In Lanning v. Pawson, 38 Pa. 480, 486 (1861), it was held that:
It was manifestly very proper ... to strike off the judgment that had been entered on the warrant of attorney, on the fact being found that the defendant was dead before it was entered.
In Kummerle v. Cain, 82 Pa.Super. 528, 529 (1924), the court stated:
The authorities in this state are to the effect that a judgment entered by confession on the authority accompanying a simple promise to pay money, after the death of the promisor and without an action brought in the lifetime of such party is irregular and will be vacated [on application].
[9]*9In Stucker v. Shumaker, 290 Pa. 348, 351, 139 A. 114 (1927) it was stated that:
The warrant to confess . . . lost its efficacy when the maker died.
In Kingston National Bank v. Walters, 163 Pa.Super. 624, 626, 63 A.2d 380, 381 (1949) it was held that:
It is the rule that a judgment entered by confession after the death of the maker will be stricken off.
See also: First Federal Savings & Loan Association v. Porter, supra; Ehnes v. Kissinger, 364 Pa. 334, 72 A.2d 65 (1950); Shuchman, Judgment Notes in Pennsylvania, § 23.1, p. 83 (1961).
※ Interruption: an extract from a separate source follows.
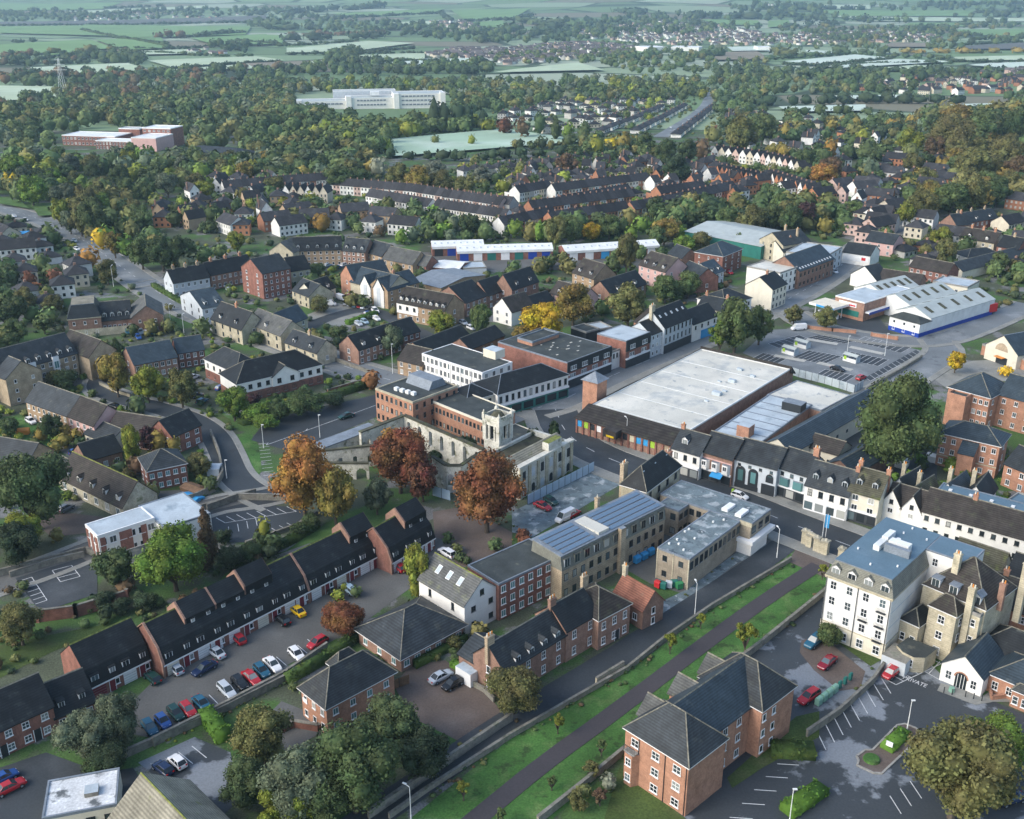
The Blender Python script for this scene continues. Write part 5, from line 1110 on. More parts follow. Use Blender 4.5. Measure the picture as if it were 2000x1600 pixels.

Nor can we accept Fidelity’s claim that even if the death of the maker prevents the holder from executing on the note, that entry of judgment for security purposes only is permissible. We do not find this distinction to be supported by the cases. Rather, the language of our Supreme Court is absolute. In Strucker v. Shumaker, supra, the court stated “the warrant to confess . . . lost its efficiency when the maker died.” And in First Federal Savings and Loan, supra, it was stated at page 241 that: “[the maker’s] demise automatically terminated the warrant of attorney to confess judgment.” The order of the lower court is reversed and the judgment entered in favor of Fidelity Bank against the Estate of Joseph N. Gorson, Deceased, is ordered stricken.
Ill
Fidelity v. Harry R. Glazer
The only argument made on behalf of Glazer is that the lower court erred in not permitting the opening of the judgment since Glazer is a third party beneficiary of the October agreement which should be held to prohibit the entry of judgment. We need not reach the issue of whether Glazer is a third party beneficiary of the Fidelity—S. Marshall Gorson agreement since we have already held that that agreement did not prevent Fidelity from entering judgment [10]*10for purposes of security against the maker of the note. The order of the lower court as to Harry F. Glazer is affirmed.
SPAETH, J., files concurring and dissenting opinion.